The chutney recipe comes from a family tradition, passed down from my Grandmother’s kitchen. She found it in one of those Pillsbury advertisements, an entire little booklet of recipes dedicated to promoting the brand. The little palimpsest is nearly 50 years old, covered with splashes and encrusted crumbs spanning the decades. (Watch me make this for Christmas, too…) The cornbread was a more recent discovery for me, and I’ve made several batches since coming to Houston. I love the combination of sweet, crispy corn meal with sharp cheddar and a little bit of jalapeño kick. The recipe I used this year (from my last ever Gourmet) calls for real corn kernels, which lent a welcome texture to the golden bread.

chutbubbles

And finally, my favorite, creamed spinach. This recipe comes from none other than the goddess of easy, elegant recipes, Ina Garten. I’m sure there are some foodies out there who assume that because her recipes are so straightforward, they’re not heavy on the culinary clout. Well I’m here to tell you that this is absolute malarkey, and that anybody who doesn’t have her books is missing out. I’ve never had a bum recipe from the Barefoot Contessa—which is more than I can say about virtually any other source out there. This creamed spinach recipe—actually a spinach gratin—comes from her book Parties, and is a no-fail crowd pleaser.

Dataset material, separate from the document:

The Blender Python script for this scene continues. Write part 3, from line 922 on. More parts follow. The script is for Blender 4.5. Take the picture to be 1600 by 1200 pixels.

So that, friends, would be my contribution if you invited me over for a communally cooked Thanksgiving meal. I love the stuffing, the potatoes, the turkey and all that, but this trio of dishes is my idea of sides at their most complimentary. All told, whipping these up can be done in less than 2 hours, leaving you plenty of time to bake a pie… or roast a turkey… or, depending on your responsibilities, take a pre-dinner nap.

cornbreadough

Cranberry Chutney

½ c apricot preserves
½ c firmly packed brown sugar
¼ tsp cinnamon
¼ tsp ginger
¼ tsp cloves
12 oz bag of fresh cranberries (thawed if frozen)
2 medium pears, peeled and cubed
1 medium apple, peeled and cubed
½ c raisins
½ c coarsely chopped, toasted walnuts

Combine the preserves, sugar and spices in a medium saucepan.

Bring mixture to a boil and cook until sugar dissolves, stirring occasionally.

Add cranberries, pear, apple and raisins and cook over medium hear for 25 minutes, or until mixture is thick and cranberries have all popped. (Stir occasionally.)

Take chutney off the heat and stir in walnuts. Cool slightly and store in glass jars, up to 3 weeks.

Cheddar and Jalapeño Corn Muffins

Nonstick cooking spray
5 T unsalted butter, melted and cooled
2 c cornmeal—preferably stone ground
1 t salt
1 t baking powder
½ t baking soda
¾ c corn (thawed if frozen)
1 ¼ c well-shaken buttermilk
1 large egg
1 ¾ c grated, sharp Cheddar, plus ¼ c for garnish
1 jalapeño, finely chopped, with seeds

Preheat oven to 425 degrees, with rack in the middle. Coat muffin cups with spray.

Whisk together cornmeal, salt, baking powder and baking soda in a large bowl.

Whisk together corn, jalapeño, buttermilk, egg and melted butter in another bowl, then stir into flour mixture until just combined. Add 1 ¾ c cheese.

Divide batter among muffin cups and sprinkle with remaining cheese. Bake until puffed and golden, about 20 minutes.

Creamed Spinach (or Spinach Gratin)

4 T unsalted butter
4 c chopped, yellow onion (2 large)
¼ c flour
¼ t grated nutmeg
1 c heavy cream
2 c whole milk
3 lb frozen spinach, defrosted and chopped (5 10oz bags)
1 c freshly grated Parmesan cheese (for simple creamed spinach, only ½ c is needed)
1 T kosher salt
½ t freshly ground black pepper
½ c grated Gruyere cheese (for gratin only)

Preheat oven to 425 degrees.
(Only if making gratin—you will not need the stove for creamed spinach.)

Melt butter in a heavy bottomed sauté pan over medium heat. Add onions and sauté until translucent, about 15 minutes.

Add the flour and nutmeg and stir constantly for another 2 minutes.

Add cream and milk and cook until thickened, about 10 minutes.

Extract as much liquid as possible from the spinach (I do this by cutting a hole in the side of the package and squeezing it over the sink) and add spinach to the sauce.

Add ½ c of the Parmesan cheese and mix well, seasoning with salt and pepper.

To make gratin: Transfer spinach to a baking dish and sprinkle the remaining ½ cup Parmesan and the Gruyere on top. Bake for 20 minutes until hot and bubbly.